There is some scope for this measure to grow as the annual order frequency is just about 10 times per user, according to the management.

Around 90% of its food delivery business comes from repeat customers, the company said. Also, new users are being acquired organically. This means lower customer acquisition costs, which bodes well for profitability. In FY22, Zomato was contribution profit positive in 120 of the top 300 cities. Reduction in fuel taxes and other initiatives such as better utilization of the fleet will support Zomato’s aim to achieve double digit contribution margin in the long term.

The path ahead is arduous. “We believe there is a potential for revenue to double over next three years (FY25), which means that they will breach towards $1.2 billion. However, valuations will not see a significant re-rating unless there is a spike in the contribution margin/unit economics or some visible turnaround in any emerging business (Hyperpure or quick commerce)," said Karan Taurani, analyst at Elara Capital (India) in a note. Hyperpure is Zomato’s supplies platform for restaurants.
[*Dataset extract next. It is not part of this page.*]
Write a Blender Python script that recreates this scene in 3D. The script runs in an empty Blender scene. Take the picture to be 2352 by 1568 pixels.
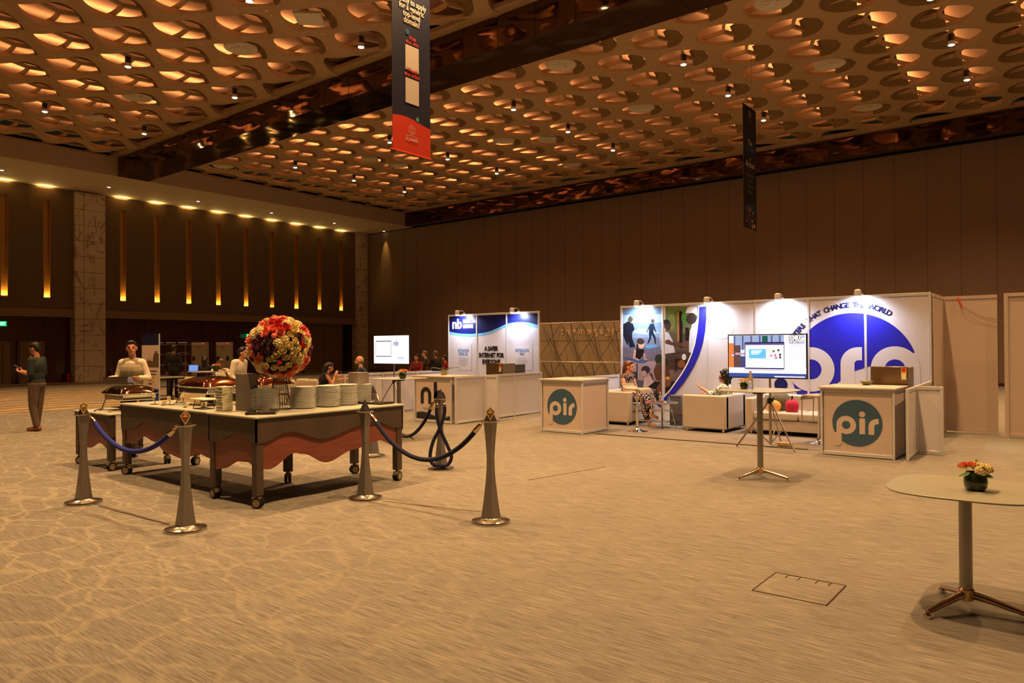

The company intends to invest $400 million in quick commerce over CY22-23. This is at a time when it is already running in losses and the path to profitability is unclear. “Obsession to become a hyper-local signals Blinkit deal is imminent, which will bring in a new stream of loss and uncertainty," added the Jefferies report.

Meanwhile, rising yields and market volatility have prompted analysts at JM Financial Institutional Securities to raise the weighted average cost of capital to 13% from 12%, leading to a revised discounted cash flow-based target price of 115 versus 140 earlier.